(Scene modeling code data)
::::::
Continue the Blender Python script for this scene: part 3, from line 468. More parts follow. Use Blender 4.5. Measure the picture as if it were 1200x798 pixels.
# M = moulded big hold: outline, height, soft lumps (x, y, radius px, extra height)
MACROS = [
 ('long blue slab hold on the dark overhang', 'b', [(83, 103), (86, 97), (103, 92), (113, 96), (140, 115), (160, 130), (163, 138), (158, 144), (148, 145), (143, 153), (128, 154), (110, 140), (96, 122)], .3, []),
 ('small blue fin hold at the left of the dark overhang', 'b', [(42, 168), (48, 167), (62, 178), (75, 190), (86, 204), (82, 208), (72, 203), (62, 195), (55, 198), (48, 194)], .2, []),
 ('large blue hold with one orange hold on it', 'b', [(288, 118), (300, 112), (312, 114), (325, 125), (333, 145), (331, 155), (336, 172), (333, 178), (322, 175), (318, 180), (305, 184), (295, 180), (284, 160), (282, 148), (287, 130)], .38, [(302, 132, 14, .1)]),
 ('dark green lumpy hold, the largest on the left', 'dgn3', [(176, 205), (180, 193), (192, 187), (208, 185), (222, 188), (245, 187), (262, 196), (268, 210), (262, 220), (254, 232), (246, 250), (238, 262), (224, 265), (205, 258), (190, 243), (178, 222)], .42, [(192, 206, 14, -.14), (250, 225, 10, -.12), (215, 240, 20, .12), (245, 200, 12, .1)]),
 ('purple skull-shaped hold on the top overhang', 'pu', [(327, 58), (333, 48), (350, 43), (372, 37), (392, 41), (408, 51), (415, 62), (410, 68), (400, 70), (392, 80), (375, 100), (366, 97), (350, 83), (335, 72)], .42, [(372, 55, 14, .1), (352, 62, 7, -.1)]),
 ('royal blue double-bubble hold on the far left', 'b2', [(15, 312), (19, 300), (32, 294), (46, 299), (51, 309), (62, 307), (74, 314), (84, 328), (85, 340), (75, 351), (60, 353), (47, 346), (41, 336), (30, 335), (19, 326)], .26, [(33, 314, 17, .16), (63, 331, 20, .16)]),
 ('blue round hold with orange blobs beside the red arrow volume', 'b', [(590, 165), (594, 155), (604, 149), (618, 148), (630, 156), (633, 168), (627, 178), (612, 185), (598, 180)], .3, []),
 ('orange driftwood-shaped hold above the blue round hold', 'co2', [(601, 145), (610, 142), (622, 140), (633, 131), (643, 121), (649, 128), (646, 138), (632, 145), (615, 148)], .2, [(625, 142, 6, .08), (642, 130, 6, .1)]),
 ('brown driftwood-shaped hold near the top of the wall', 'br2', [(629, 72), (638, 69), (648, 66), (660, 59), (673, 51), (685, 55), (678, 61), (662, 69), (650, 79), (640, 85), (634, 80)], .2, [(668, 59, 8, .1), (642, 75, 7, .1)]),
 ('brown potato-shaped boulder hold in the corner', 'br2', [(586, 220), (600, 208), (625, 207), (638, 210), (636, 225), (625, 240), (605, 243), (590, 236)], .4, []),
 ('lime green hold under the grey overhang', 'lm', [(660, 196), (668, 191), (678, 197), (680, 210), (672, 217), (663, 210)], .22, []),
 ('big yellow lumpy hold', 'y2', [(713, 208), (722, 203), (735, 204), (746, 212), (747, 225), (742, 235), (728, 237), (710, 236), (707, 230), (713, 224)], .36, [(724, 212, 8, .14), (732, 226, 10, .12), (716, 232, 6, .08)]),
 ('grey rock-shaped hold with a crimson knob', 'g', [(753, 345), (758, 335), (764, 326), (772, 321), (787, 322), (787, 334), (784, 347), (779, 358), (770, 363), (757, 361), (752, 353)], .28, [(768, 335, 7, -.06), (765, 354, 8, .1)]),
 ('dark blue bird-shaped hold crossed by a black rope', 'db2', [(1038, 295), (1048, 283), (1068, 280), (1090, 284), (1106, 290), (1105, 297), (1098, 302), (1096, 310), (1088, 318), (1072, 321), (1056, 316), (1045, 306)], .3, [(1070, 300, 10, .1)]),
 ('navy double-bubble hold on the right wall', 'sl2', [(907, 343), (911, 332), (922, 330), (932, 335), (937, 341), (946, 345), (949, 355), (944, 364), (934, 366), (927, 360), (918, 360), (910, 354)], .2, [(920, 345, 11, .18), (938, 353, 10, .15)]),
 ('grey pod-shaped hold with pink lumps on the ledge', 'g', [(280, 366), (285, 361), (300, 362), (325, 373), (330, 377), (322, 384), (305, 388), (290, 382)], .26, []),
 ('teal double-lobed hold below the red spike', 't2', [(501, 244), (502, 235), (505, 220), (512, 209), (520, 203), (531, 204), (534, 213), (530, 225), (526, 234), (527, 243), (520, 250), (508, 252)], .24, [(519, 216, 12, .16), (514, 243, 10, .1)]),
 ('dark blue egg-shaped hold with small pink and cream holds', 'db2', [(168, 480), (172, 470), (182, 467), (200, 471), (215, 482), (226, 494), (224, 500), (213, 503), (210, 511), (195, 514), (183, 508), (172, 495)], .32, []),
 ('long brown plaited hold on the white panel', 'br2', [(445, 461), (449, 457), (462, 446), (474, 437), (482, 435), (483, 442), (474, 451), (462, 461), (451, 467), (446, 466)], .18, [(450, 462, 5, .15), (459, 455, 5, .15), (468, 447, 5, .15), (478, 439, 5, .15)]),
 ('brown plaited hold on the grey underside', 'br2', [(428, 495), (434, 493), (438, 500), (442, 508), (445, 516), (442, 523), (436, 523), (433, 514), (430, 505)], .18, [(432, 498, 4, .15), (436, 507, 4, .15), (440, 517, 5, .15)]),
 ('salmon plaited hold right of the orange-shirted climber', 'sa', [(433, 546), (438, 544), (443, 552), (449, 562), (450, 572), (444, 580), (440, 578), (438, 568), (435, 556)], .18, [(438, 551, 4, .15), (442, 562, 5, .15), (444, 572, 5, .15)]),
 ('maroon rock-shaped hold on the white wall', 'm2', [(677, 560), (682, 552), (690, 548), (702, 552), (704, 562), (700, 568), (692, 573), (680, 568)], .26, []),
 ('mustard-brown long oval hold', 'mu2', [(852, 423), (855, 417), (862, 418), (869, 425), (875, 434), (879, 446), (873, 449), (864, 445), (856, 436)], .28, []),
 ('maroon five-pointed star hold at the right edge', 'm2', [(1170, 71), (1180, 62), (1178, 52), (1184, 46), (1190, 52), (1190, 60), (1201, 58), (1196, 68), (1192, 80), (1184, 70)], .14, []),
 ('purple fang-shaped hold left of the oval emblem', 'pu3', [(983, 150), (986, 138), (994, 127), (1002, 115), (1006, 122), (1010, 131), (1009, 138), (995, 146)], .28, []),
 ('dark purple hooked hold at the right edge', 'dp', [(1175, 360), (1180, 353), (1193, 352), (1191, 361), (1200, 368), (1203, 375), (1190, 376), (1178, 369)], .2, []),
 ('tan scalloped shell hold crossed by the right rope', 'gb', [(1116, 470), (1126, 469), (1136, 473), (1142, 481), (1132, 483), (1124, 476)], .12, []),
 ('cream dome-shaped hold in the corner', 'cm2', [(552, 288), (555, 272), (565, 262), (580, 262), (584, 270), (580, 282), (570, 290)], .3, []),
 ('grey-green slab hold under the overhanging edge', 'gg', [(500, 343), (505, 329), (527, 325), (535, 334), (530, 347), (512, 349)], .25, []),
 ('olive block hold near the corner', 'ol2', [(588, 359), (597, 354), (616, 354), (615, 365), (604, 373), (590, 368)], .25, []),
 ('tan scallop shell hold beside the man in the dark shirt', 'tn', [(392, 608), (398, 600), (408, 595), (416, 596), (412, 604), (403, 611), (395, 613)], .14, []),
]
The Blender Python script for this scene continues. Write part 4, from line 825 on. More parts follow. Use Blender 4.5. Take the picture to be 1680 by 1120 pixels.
::::::
Task description:
Look through the data and gather every line with the string "Python" in it.

Answer for the task:
Continue the Blender Python script for this scene: part 3, from line 468. More parts follow. Use Blender 4.5. Measure the picture as if it were 1200x798 pixels.
The Blender Python script for this scene continues. Write part 4, from line 825 on. More parts follow. Use Blender 4.5. Take the picture to be 1680 by 1120 pixels.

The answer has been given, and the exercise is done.